Gonzaga University, Spokane, Washington – Chuck Faulkinberry, Director, Hemmingson Center, GUEST, Auxiliary Enterprises 
This fall we held our now annual harvest and wintering event. We brought in a hand cranked extractor and let each student take a turn that was in attendance. Much like when I was little when we made ice cream on my grandfather’s porch in the summer. Each student was eager to crank and felt some ownership in the extraction. It is a great way to get students involved and everyone walked away with a small honey bear for their efforts.

Photo: Dickinson College

Dickinson College, Carlisle, Pennsylvania – Cody Rosenbarker, Sustainability Learning Coordinator 
The Center for Sustainability Education hosted an event where students brought in our native bee homes for the winter. We found mason bees and leaf-cutter bees had used our homes as well as some that we couldn’t identify. Although it seems like the mason bees had already been parasitized, we’re looking forward to putting them all out in the spring and see what comes out to pollinate our gardens!

Central Community College, Grand Island, Nebraska – Ben Newton, Environmental Sustainability Director
Organizing our First Annual Pollinator Festival brought in a diverse mix of dedicated insect and native plant fans that I previously did not know existed! We even had a band that were also beekeepers playing at the festival while young children enjoyed honey ice cream. Our first full season of a new pollinator garden on campus was worth all the sweat and pain of pulling sand burrs by staff and students!

Denton, Texas – Sarah Luxton, Sustainability Coordinator
It’s exciting to see the younger generations get enthusiastic about pollinators and take action to support them in their community. These young beekeepers and gardens can be an inspiration to us all!
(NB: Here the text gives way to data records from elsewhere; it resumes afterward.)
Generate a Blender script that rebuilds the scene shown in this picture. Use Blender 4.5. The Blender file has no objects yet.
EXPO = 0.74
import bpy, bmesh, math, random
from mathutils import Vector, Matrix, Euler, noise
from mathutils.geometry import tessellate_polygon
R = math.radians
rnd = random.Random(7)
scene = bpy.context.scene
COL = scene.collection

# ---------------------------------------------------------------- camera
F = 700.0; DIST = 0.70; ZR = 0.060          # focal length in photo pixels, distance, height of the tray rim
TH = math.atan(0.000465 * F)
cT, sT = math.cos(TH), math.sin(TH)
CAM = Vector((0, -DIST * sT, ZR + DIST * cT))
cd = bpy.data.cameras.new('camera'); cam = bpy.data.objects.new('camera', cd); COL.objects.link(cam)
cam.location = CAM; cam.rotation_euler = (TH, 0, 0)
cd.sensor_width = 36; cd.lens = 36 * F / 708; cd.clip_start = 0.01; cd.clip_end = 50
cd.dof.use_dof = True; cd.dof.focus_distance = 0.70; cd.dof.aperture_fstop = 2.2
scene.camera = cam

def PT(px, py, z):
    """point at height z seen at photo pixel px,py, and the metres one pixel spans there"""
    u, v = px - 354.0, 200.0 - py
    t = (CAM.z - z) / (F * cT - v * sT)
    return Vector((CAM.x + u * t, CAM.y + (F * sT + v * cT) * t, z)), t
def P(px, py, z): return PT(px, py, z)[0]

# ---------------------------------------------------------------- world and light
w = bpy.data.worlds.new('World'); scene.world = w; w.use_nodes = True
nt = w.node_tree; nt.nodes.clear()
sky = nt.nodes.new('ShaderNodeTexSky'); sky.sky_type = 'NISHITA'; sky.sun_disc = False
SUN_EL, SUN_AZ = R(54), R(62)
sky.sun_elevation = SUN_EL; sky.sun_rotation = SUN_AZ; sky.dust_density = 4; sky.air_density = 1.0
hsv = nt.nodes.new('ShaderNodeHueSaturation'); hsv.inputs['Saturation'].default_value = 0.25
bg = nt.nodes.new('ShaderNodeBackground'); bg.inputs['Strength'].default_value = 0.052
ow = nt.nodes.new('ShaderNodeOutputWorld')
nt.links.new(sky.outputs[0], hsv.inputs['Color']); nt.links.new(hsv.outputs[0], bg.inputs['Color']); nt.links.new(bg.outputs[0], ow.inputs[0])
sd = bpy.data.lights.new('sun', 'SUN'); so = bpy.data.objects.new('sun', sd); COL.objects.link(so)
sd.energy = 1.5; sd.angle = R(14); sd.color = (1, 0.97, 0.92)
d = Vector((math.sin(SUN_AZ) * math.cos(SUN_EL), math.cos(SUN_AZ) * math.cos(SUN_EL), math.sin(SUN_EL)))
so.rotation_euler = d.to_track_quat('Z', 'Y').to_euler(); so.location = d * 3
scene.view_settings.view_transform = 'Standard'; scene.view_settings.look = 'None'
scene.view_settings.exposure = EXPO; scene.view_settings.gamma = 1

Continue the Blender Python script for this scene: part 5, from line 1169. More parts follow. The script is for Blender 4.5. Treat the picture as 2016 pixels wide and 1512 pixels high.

Phoenix, Oregon – Sharon Schmidt, Psy.D., Cascade Girl Organization
We created a 2,000 square foot mural in Phoenix, Oregon over the course of 36 months. It is across from a popular fast-food restaurant and has little embedded signs that say ‘grow organic’.  Thousands of visitors look at it daily and it raises people’s awareness of Pollinators and organic produce (inner smile!).

Albuquerque, New Mexico – Anita Amstutz, Think Like a Bee
Poet Saeed Jones expressed it well for me, ‘It’s increasingly difficult for me to vibe with people—even keen, talented people—who are salty about everything all the time. Gotta have some sweetness in this life. I believe in the intelligence of honey.’

Carson City, Nevada – Gillian Mellor, Chair, Bee City USA – Carson City Committee
After many happy days collecting nectar and pollen, We have safely tucked our families in their hives for their well deserved rest. Greeting them again in the new year – we are able also to rest.

Pine Lake, Georgia – Elise Witt, Member, Bee City USA – Pine Lake Committee
I loved having my song, “Bees Make Honey,” sung to celebrate our Bee City certification in Pine Lake!